In this respect, Gould is true to its roots; it understands the power of the legacy bestowed upon its workers, an extended family of professionals, who maintain the reputation of their namesake and their individual place within their community – the towns and cities, where these employees live amongst their customers, who are also their friends and neighbors.

Secondly, the lesson to all executives – in all industries – is straightforward: Venerable ideas do not have an expiration date; they become stronger with age, making new technology their ally, not their foe, in the effort to streamline operations, increase efficiency and productivity, save money and upgrade service. The winner in this situation – no, the winners, plural – is a community in its entirety, the citizens who need and deserve the attention of skilled technicians and efficient cost effective deliveries.
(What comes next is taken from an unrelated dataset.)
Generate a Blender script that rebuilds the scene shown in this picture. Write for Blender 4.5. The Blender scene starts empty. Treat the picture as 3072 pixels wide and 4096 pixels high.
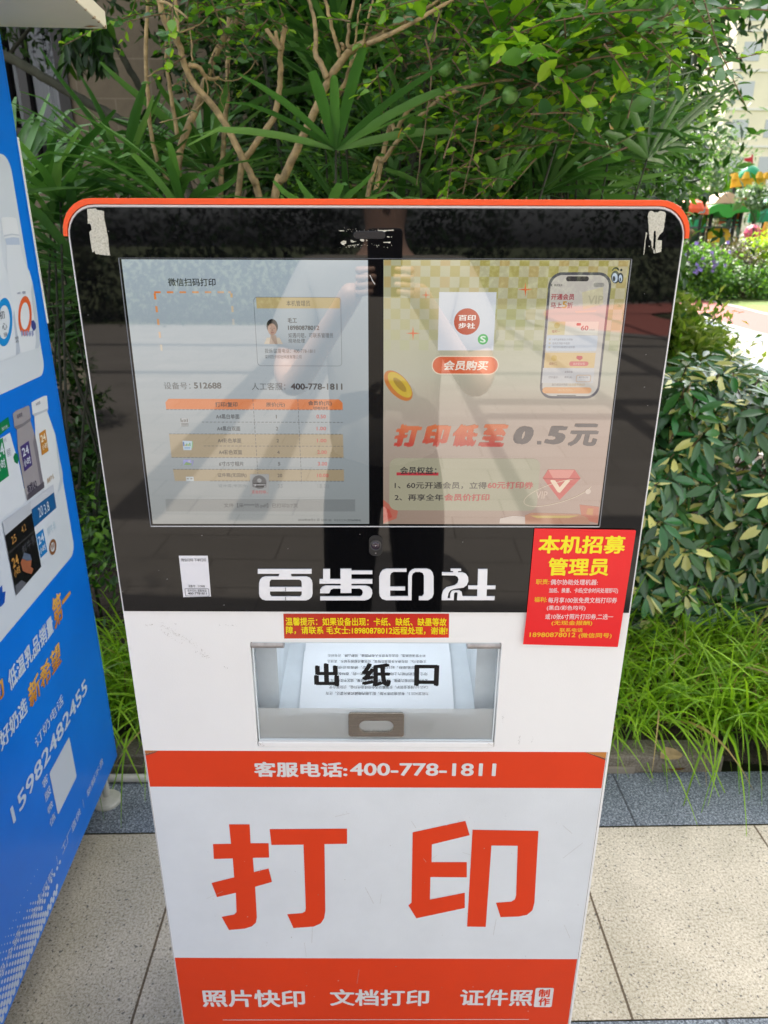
import bpy, math, random
import numpy as np
from mathutils import Vector, Matrix
rad = math.radians
S = bpy.context.scene
COL = S.collection
random.seed(7); RNG = np.random.default_rng(7)

# ------------------------------------------------------------------ camera, sky, sun, exposure
F_PX, CAM_H, PITCH, ROLL = 2840.0, 1.456, rad(21.0), rad(0.2)
EXPO = 2.38
cam = bpy.data.cameras.new('camera'); cam_o = bpy.data.objects.new('camera', cam); COL.objects.link(cam_o)
cam.sensor_width = 36; cam.lens = 36 * F_PX / 4096
cam.clip_start = 0.02; cam.clip_end = 500
cam.dof.use_dof = True; cam.dof.focus_distance = 0.86; cam.dof.aperture_fstop = 10
cam_o.matrix_world = Matrix.Translation((0, 0, CAM_H)) @ Matrix.Rotation(math.pi / 2 - PITCH, 4, 'X') @ Matrix.Rotation(ROLL, 4, 'Z')
S.camera = cam_o
SUN_EL, SUN_AZ = rad(50), rad(5)            # azimuth from +Y towards -X: the sun stands behind the garden
W = bpy.data.worlds.new('World'); S.world = W; W.use_nodes = True
wn = W.node_tree; bg = wn.nodes['Background']
sky = wn.nodes.new('ShaderNodeTexSky'); sky.sky_type = 'NISHITA'; sky.sun_disc = False
sky.sun_elevation = SUN_EL; sky.sun_rotation = -SUN_AZ; sky.dust_density = 4.0; sky.air_density = 0.8; sky.ozone_density = 0.4
hs = wn.nodes.new('ShaderNodeHueSaturation'); hs.inputs['Saturation'].default_value = .26     # hazy, milky summer sky
wn.links.new(sky.outputs[0], hs.inputs['Color']); wn.links.new(hs.outputs[0], bg.inputs[0]); bg.inputs[1].default_value = 0.14
sl = bpy.data.lights.new('sun', 'SUN'); sun = bpy.data.objects.new('sun', sl); COL.objects.link(sun)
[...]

Technology as the Enabler of Success: The Union of Standards and Resources

The relationship with Gould, in which Digital Dispatcher provides real-time intelligence about fleet management and point-of-sale (POS) processing, is critical to this broader conversation about preserving a company's values while forwarding its long-term goals with new technology.

In this instance, Android tablets or smartphones – installed in each truck, to capture data from existing electronic registers – offer Gould’s customers real-time intelligence about the completion of a transaction and a vehicle's location, wirelessly relaying pertinent fleet management content to a specified dispatcher and billing staff.

Notice, too, that the integration of these tasks, including the use of this tool by a company's accounting department, makes a business more communicative while eliminating paperwork; it unites workers and managers, not in an adversarial or intrusive style, but in a copacetic marriage of cooperation and fidelity towards the same goal: Success.

That success, which other businesses can emulate, is about honoring eternal virtues (of leadership, honesty and decency) during the evolution of technology. If a company balances these forces – if it reconciles these essential principles, on the one hand, and vital powers, on the other – then the outcome will be a case study in excellence.

To my fellow executives, I have just five words of advice: Stay true to your roots. For, as the images fade and patriarchs slip the surly bonds of earth, what remains – what shall endure – is a name. That name, your name, is a commodity worthy of the utmost protection, sustained by action and reinforced by technology.